||〜*…clover…*〜||
There are all in one.
◆cloverに出てくる人々◇|*|◇エンピツ書きに48の質問◆
彼女が何と戦っているのかなんてもはや俺には理解できない。 ただ、彼女が何れにせよ墜ちる心算なのは間違いなく、それを止める勇気を今の俺は持たなかった。
死にたいのだと彼女は言う。 壊れている、と俺は思う。 壊れているのは今に始まった話ではなく、もうずっと前からで、ただ、徒に一周回って正気なのだと彼女は言う。 往きすぎた正気が凶器になっているのだ、と俺は思う。
いずれにせよ、裏表。
どちらが良いか悪いかなんてひたすらに愚問で、
しいていうなら
彼女は最初から生きているふりをして死んでいた。 なぜなら 自分のための生き方なんてとっくの昔に見失っていたから。
それでも
世界は美しいのだと 人は愛くるしいのだと 凡ては素敵なのだと
彼女は嘘をつけない だから彼女は 嘘を真にする 彼女自身がそう思い込む以上 それは嘘ではなく それゆえに
本音は常に造られて 真実なんてどこかに消えた
2013年05月28日(火) |
all free 0% |
わかりきった事象というのはよくある話だ。
その日は普段めったなことをしない隣の馬鹿が何を思ったか日頃あれだけ忌っているベランダからやってきて、そのうえご丁寧に缶チューハイなど土産てきた。
「ん」 「・・・いらない。どーも」
断ったことにたいして気を悪くすることもなく、プシッと景気のよい音が聞こえる。とどのつまり、アシカショー。そいつは手土産を自分で消費するつもりらしかった。
そうして、次にそいつが口を開くより早く、あたしは釘を刺す。
「あと少しだから」 「そうか」
何がとは言わなかった。 そんなことは暗黙の了解過ぎて。 それが互いの、否、世界のルールだった。
いつか互いが必要となり、その果てに必要なくなるのだ。
これは、ギャンブルではない。 戦いなのだ。
これは、ギャンブルなのだと彼女は言った。 最後には何も残らない、賭けを装った不毛な浪費なのだと。
ただ、終るまでは終わらないというただ一点でその浪費は彼女にとって必要不可欠な消費であった。
だから止めることはできないのだと、俺は知っていた。 彼女が言葉とは裏腹に、有りとあらゆる贖罪の方法を抑し込めているのだということも。
「・・・・それでも」
絞り出すようなその言葉が、彼女を彼女足らしめ、同時に、奪っているのだと言うことも。

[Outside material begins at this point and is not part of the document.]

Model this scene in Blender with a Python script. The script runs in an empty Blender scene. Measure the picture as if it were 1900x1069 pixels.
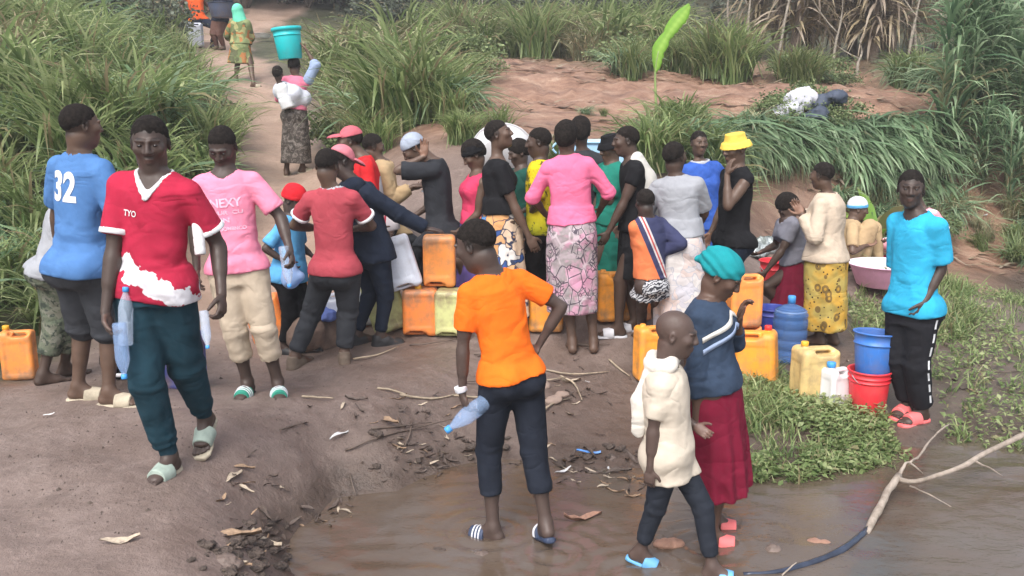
import bpy, math, random, time
import numpy as np
from mathutils import Vector, Matrix
from mathutils.bvhtree import BVHTree
T0 = time.time()
random.seed(7); np.random.seed(7)
RNG = np.random.RandomState(11)
SC = bpy.context.scene
COL = SC.collection

# ------------------------------------------------------------------ camera, sky, sun, exposure
CAM_H, FPX, PITCH = 2.25, 1700.0, math.radians(11.67)
cam_d = bpy.data.cameras.new('camera')
cam_d.sensor_width = 36.0
cam_d.lens = 36.0 * FPX / 1900.0
cam_d.clip_start, cam_d.clip_end = 0.05, 500
cam = bpy.data.objects.new('camera', cam_d)
cam.location = (0, 0, CAM_H)
cam.rotation_euler = (math.radians(90) - PITCH, 0, 0)
COL.objects.link(cam)
SC.camera = cam

SUN_EL, SUN_ROT = math.radians(52), math.radians(200)
world = bpy.data.worlds.new("World")
SC.world = world
world.use_nodes = True
wn = world.node_tree
wn.nodes.clear()
sky = wn.nodes.new('ShaderNodeTexSky')
sky.sky_type = 'NISHITA'
sky.sun_disc = False
sky.sun_elevation = SUN_EL
sky.sun_rotation = SUN_ROT
sky.air_density = 1.0
sky.dust_density = 4.0
sky.ozone_density = 1.0
hsv = wn.nodes.new('ShaderNodeHueSaturation')
hsv.inputs['Saturation'].default_value = 0.45
bg = wn.nodes.new('ShaderNodeBackground')
bg.inputs['Strength'].default_value = 0.14
wo = wn.nodes.new('ShaderNodeOutputWorld')
wn.links.new(sky.outputs[0], hsv.inputs['Color'])
wn.links.new(hsv.outputs[0], bg.inputs['Color'])
wn.links.new(bg.outputs[0], wo.inputs['Surface'])

sun_d = bpy.data.lights.new('sun', 'SUN')
sun_d.energy = 1.1
sun_d.angle = math.radians(35)
sun_d.color = (1.0, 0.97, 0.93)
sun = bpy.data.objects.new('sun', sun_d)
# direction towards the sun matches the sky texture
_d = Vector((math.sin(SUN_ROT) * math.cos(SUN_EL), math.cos(SUN_ROT) * math.cos(SUN_EL), math.sin(SUN_EL)))
sun.rotation_euler = _d.to_track_quat('Z', 'Y').to_euler()
sun.location = (0, -5, 12)
COL.objects.link(sun)

SC.view_settings.view_transform = 'Standard'
SC.view_settings.look = 'None'
SC.view_settings.gamma = 1.0
SC.view_settings.exposure = 1.14
SC.view_settings.use_curve_mapping = False
SC.cycles.max_bounces = 6
SC.cycles.transparent_max_bounces = 12

# ------------------------------------------------------------------ picture point -> place
CP, SP = math.cos(PITCH), math.sin(PITCH)
def U(px, py, Y):
    """point of the place seen at a photo pixel, Y metres in front of the camera"""
    u = (px - 950.0) / FPX; v = (534.5 - py) / FPX
    t = Y / (CP + v * SP)
    return np.array([u * t, Y, CAM_H + t * (-SP + v * CP)])
def UZ(px, py, z):
    u = (px - 950.0) / FPX; v = (534.5 - py) / FPX
    t = (z - CAM_H) / (-SP + v * CP)
    return np.array([u * t, t * (CP + v * SP), z])

# ------------------------------------------------------------------ numpy noise
def _hash(ix, iy, iz, seed):
    h = (ix.astype(np.int64) * 374761393 + iy.astype(np.int64) * 668265263 + iz.astype(np.int64) * 2147483647 + seed * 1274126177) & 0xffffffff
    h = ((h ^ (h >> 13)) * 1274126177) & 0xffffffff
    h = h ^ (h >> 16)
    return (h & 0xffff) / 32767.5 - 1.0
def noise3(p, seed=0):
    p = np.asarray(p, dtype=np.float64)
    i = np.floor(p); f = p - i; i = i.astype(np.int64)
    w = f * f * (3 - 2 * f)
    r = 0
    for dx in (0, 1):
        wx = w[..., 0] if dx else 1 - w[..., 0]
        for dy in (0, 1):
            wy = w[..., 1] if dy else 1 - w[..., 1]
            for dz in (0, 1):
                wz = w[..., 2] if dz else 1 - w[..., 2]
                r = r + wx * wy * wz * _hash(i[..., 0] + dx, i[..., 1] + dy, i[..., 2] + dz, seed)
    return r
def fbm(p, seed=0, o=3):
    p = np.asarray(p, dtype=np.float64); r = 0; a = 1.0
    for k in range(o):
        r = r + a * noise3(p * (2.03 ** k) + 17.3 * k, seed + k); a *= 0.5
    return r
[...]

全てが彼女にとっては救いで 全てが彼女にとっては毒で
とっくに どうしようもできないことを悔いた俺は
壁を殴った。
2013年05月27日(月) |
dip blue in the city |
わかりきった事象というのはよくある話だ。
その日めずらしく玄関からやって来た隣人が、そのくせ一切こちらをみずに胸ぐらを掴みあげ(のびる)一言も発しなかったとしても、何一つ不思議ではなかった。
だから、その果てに絞り出すように発せられたぶつ切りの接続詞も、その続きを問うに値しなかった。

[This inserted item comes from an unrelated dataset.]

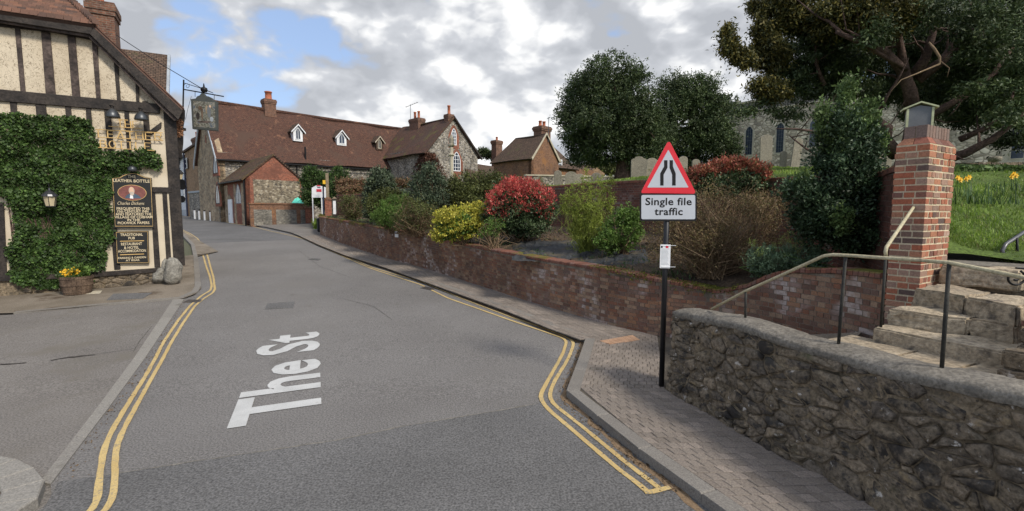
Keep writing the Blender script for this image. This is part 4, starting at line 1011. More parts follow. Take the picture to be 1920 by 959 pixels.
MB().tube([pb_ - V((0, 0, .02)), ptp], .013, 8).build('post', 'railpost', h2, smooth=True)
e2 = PC + PA * .12; z2 = at(1719, 389, e2.y).z
MB().tube([ptp + V((0, 0, -.05)), ptp + V((-.005, .0, .0)), ptp + V((.012, .012, .045)), V((e2.x, e2.y - .01, z2)), V((e2.x + .02, e2.y + .02, z2 + .005))], .017, 10).build('rail', 'rail', h2, smooth=True)
# black rail with scroll at the right edge
def loc(u, v, Y): return at(u, v, Y)
h3 = thing('iron_handrail', 'glossy black iron handrail with scroll end on the upper churchyard path', 'handrail', at(1885, 492, 6.2))
MB().tube([loc(1892, 488, 6.2), loc(1882, 484, 6.2), loc(1879, 470, 6.2), loc(1886, 458, 6.25), loc(1920, 436, 6.4), loc(1990, 395, 6.8)], .024, 10).build('rail', 'metal', h3, smooth=True)
MB().tube([loc(1907, 446, 6.3), loc(1907, 470, 6.3), loc(1909, 496, 6.3)], [.012, .016, .010], 8).build('post', 'black', h3, smooth=True)
h4 = thing('iron_scroll', 'small black wrought iron scroll above the broken pier', 'scroll', at(1900, 530, 5.0))
sp_ = [loc(1903 + r_ * math.cos(a) * 1.0, 522 + r_ * .8 * math.sin(a), 5.0) for r_, a in [(20 - i * .55, -1.0 + i * .32) for i in range(30)]]
MB().tube(sp_, .011, 8).build('scroll', 'black', h4, smooth=True)
MB().tube([loc(1920, 504, 5.0), loc(1905, 503, 5.0)], .010, 6).build('bar', 'black', h4)
# ================================================================ garden bed, second wall, churchyard
W2pts = [(5.0, 6.05), (5.45, 7.0), (5.9, 8.2), (6.15, 9.4), (5.95, 10.8), (5.4, 12.4)] + [(at(u, 400, Y).x, Y) for u, Y in ((1270, 14.6), (1035, 18.2), (860, 23), (740, 28.5), (632, 33.0))]
W2 = Path(W2pts[::-1], 3)
z2t = top_table(W2, [(632, 366), (700, 362), (860, 352), (1035, 349), (1130, 342), (1240, 336), (1350, 334), (1450, 333), (1500, 331), (1560, 329), (1640, 325), (1676, 312)])
def bedz(x, y):
    return None
p0 = W2.pos(W2.L * .6)
w2 = thing('churchyard_wall', 'long dark red brick retaining wall behind the shrubs below the churchyard', 'wall', (p0.x, p0.y, 1.6))
bedb = lambda x: min(z2t(x) - .9, float(np.interp(W2.pos(x).y, [6, 9, 14, 20, 33], [1.2, 1.35, 1.75, 1.95, 2.3])))
brickwall(w2, W2, bedb, lambda x: z2t(x) - .09, .075, 'brickwall2', 'brickcop', .33, 120, 40, visd=lambda x: W2.pos(x).y < 20, coph=.09)
# bed surface between the two walls
def bed():
    mb = MB(); vs = []; n, m = 90, 14
    for i in range(n + 1):
        a = W1.pos(W1.L * (.01 + .97 * i / n), -.30); za = W1z(W1.L * (.01 + .97 * i / n)) + .0
        b = W2.pos(W2.L * i / n, .02); zb = bedb(W2.L * i / n) + .12
        for j in range(m + 1):
            t = j / m; p = a.lerp(b, t); z = za + (zb - za) * (t ** .8) + .07 * mn.noise((p.x * 1.3, p.y * 1.3, 0)) * min(1, 4 * t) * (1 if t < .95 else 0)
            vs.append((p.x, p.y, z))
    mb.add(vs, [(i * (m + 1) + j, (i + 1) * (m + 1) + j, (i + 1) * (m + 1) + j + 1, i * (m + 1) + j + 1) for i in range(n) for j in range(m)])
    return mb.build('garden_bed', 'soil', kind='structure', recalc=False, smooth=True)
bed_o = bed()
BV = np.array([tuple(v.co + ORG['garden_bed']) for v in bed_o.data.vertices])
def bz(x, y):
    d = (BV[:, 0] - x) ** 2 + (BV[:, 1] - y) ** 2; i = np.argsort(d)[:4]; w_ = 1 / (d[i] + 1e-4); return float((BV[i, 2] * w_).sum() / w_.sum())
def bedpt(u, v):       # where the sight line meets the bed
    best = None; r = ray(u, v)
    for Y in np.arange(6, 33, .1):
        p = at(u, v, Y)
        if p.z <= bz(p.x, p.y) : return V((p.x, p.y, bz(p.x, p.y)))
    return at(u, v, 12)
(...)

そのまま彼女は愛もかわらず俺への配慮などガン無視で何事もなかったかのように部屋へと戻っていき、だから俺は普段彼女がそうするようにベランダ越しでその排社的な要塞へと乗り込んだ。
2、3会話を交わして、それが俺と隣人とのやり取りのすべてだった。
今はまた、これ以上踏み込むべきではなかったから。
その日、夜が更けても隣室は普段通りで、俺は壁を殴った。 窓の外には星屑が散らばっていて、町並みは無言の檻だった。
毒されているのは、俺も、隣人も、同じで大差ないのだという主観がどこかで未来を抉った気がした。